## INFORMATION SUPPLIED:
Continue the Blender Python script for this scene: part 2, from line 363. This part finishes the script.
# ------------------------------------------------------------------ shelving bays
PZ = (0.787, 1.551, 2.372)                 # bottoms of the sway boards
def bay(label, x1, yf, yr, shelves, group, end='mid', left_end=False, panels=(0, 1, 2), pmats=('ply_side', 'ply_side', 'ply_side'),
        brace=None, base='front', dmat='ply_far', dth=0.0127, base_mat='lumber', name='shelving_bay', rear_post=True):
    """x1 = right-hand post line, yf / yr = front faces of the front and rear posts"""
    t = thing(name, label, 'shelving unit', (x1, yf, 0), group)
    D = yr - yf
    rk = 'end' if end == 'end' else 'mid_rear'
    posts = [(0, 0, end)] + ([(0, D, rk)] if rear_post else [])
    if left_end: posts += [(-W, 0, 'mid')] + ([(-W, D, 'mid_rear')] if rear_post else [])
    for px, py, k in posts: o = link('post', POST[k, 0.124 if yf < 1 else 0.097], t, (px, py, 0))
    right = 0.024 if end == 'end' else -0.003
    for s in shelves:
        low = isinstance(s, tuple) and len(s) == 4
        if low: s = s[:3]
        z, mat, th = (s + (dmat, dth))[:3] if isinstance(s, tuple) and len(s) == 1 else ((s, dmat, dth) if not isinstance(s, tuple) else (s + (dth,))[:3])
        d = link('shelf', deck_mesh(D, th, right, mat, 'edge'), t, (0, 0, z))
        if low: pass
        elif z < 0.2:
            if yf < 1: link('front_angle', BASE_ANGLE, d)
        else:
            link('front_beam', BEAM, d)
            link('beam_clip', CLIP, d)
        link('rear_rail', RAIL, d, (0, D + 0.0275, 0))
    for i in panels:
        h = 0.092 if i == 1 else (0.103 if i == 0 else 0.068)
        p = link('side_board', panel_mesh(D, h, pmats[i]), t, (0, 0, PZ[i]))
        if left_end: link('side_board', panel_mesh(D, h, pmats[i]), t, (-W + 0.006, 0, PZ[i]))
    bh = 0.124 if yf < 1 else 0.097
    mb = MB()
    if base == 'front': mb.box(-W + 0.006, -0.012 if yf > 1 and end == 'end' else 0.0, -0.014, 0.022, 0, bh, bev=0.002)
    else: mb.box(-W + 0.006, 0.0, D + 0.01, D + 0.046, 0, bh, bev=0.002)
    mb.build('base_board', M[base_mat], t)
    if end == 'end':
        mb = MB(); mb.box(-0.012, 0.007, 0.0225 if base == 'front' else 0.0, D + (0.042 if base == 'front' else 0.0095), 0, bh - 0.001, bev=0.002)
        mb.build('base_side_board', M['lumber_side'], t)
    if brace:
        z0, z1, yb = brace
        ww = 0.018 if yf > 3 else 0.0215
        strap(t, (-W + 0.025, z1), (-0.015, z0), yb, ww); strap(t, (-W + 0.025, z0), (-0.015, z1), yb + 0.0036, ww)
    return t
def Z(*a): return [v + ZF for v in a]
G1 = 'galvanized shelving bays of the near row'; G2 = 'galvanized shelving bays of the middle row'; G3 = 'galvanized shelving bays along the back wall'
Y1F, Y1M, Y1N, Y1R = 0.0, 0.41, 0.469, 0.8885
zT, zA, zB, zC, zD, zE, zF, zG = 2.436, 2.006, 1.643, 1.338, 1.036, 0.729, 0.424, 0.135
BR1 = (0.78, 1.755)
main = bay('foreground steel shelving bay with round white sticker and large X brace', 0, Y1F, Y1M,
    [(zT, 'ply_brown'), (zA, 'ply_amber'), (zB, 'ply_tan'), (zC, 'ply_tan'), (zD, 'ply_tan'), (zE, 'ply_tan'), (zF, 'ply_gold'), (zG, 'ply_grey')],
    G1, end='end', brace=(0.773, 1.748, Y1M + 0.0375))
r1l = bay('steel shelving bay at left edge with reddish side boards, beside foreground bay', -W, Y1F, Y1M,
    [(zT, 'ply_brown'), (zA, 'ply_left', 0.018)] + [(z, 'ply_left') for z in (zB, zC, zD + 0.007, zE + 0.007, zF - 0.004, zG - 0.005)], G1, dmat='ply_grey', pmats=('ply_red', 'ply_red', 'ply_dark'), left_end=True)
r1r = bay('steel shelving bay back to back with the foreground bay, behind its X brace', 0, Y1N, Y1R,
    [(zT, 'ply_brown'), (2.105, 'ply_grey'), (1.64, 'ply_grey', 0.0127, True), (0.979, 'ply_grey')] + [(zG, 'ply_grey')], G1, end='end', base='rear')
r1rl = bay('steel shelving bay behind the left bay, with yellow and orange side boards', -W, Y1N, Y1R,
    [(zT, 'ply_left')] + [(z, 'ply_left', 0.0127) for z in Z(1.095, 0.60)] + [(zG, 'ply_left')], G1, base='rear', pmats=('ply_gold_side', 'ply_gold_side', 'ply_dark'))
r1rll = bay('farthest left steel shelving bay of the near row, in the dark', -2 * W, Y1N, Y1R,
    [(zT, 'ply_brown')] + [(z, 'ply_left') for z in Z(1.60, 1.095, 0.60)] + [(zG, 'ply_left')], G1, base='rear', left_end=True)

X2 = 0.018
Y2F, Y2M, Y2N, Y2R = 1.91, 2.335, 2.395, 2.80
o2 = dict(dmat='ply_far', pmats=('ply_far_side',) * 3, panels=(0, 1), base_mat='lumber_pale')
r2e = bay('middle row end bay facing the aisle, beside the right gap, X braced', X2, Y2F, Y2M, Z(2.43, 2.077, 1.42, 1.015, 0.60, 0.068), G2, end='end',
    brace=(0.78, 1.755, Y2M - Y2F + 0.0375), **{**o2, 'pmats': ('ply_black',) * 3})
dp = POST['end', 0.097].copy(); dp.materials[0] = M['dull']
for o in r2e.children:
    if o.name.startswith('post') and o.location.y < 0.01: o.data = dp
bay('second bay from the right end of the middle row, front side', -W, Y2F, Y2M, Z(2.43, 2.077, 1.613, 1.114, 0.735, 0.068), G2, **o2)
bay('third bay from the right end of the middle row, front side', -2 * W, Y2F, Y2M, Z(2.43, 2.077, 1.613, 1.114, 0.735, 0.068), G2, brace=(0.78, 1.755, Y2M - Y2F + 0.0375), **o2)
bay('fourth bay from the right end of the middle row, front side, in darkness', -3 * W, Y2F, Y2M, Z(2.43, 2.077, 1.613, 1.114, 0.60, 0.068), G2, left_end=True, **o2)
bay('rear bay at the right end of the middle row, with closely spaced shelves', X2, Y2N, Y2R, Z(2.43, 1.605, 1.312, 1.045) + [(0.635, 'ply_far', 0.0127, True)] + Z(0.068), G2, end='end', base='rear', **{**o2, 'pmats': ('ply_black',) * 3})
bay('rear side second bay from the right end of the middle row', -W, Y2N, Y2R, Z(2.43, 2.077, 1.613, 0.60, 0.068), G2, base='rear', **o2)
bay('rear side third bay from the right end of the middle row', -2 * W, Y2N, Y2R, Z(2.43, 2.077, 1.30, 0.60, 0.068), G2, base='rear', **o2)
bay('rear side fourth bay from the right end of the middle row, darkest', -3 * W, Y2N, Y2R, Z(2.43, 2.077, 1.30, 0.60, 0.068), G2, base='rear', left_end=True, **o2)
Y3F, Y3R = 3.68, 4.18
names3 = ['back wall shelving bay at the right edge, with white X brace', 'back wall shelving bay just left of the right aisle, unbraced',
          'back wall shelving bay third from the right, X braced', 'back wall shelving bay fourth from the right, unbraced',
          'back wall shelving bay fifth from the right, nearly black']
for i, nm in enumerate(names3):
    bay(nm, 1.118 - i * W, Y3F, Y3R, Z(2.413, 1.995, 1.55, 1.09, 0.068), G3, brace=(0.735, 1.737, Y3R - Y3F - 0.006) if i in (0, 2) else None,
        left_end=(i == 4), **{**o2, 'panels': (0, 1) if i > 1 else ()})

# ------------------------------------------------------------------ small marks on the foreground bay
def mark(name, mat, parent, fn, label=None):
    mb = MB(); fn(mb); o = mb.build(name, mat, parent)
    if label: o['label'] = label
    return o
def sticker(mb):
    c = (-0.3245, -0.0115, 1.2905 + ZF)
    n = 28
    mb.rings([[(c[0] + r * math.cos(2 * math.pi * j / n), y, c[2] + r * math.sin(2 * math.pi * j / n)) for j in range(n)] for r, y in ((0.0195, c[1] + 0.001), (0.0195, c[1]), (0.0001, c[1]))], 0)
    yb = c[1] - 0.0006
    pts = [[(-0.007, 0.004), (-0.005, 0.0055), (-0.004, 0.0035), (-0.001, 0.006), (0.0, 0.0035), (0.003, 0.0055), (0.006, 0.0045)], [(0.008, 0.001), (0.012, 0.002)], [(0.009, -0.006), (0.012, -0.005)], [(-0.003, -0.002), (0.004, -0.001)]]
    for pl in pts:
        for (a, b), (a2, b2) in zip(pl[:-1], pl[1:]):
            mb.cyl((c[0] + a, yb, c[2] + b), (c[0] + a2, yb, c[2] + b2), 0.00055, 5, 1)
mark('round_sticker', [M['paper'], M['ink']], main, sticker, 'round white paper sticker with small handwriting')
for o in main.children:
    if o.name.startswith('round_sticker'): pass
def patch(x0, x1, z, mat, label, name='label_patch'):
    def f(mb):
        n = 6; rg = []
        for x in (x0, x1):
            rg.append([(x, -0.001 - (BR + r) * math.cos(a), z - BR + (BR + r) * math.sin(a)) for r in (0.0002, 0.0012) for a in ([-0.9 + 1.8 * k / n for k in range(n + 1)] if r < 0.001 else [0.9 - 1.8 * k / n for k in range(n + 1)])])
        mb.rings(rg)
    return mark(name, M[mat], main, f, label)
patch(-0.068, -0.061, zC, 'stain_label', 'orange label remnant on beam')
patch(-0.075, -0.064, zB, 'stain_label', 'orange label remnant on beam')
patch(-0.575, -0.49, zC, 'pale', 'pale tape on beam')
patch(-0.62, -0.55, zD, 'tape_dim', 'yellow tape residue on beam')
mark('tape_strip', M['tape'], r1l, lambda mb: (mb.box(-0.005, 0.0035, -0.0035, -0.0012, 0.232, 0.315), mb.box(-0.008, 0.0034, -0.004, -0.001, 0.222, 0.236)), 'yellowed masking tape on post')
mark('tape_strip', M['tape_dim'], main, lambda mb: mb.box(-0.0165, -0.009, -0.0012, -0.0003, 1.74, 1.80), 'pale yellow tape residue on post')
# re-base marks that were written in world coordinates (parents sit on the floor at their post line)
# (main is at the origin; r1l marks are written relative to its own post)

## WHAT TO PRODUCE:
Extract, word for word, every line beginning with the one that holds "bay('rear side second" and concluding with the one that holds "bay('rear side third". Include both of those lines.

## THE SOLUTION:
bay('rear side second bay from the right end of the middle row', -W, Y2N, Y2R, Z(2.43, 2.077, 1.613, 0.60, 0.068), G2, base='rear', **o2)
bay('rear side third bay from the right end of the middle row', -2 * W, Y2N, Y2R, Z(2.43, 2.077, 1.30, 0.60, 0.068), G2, base='rear', **o2)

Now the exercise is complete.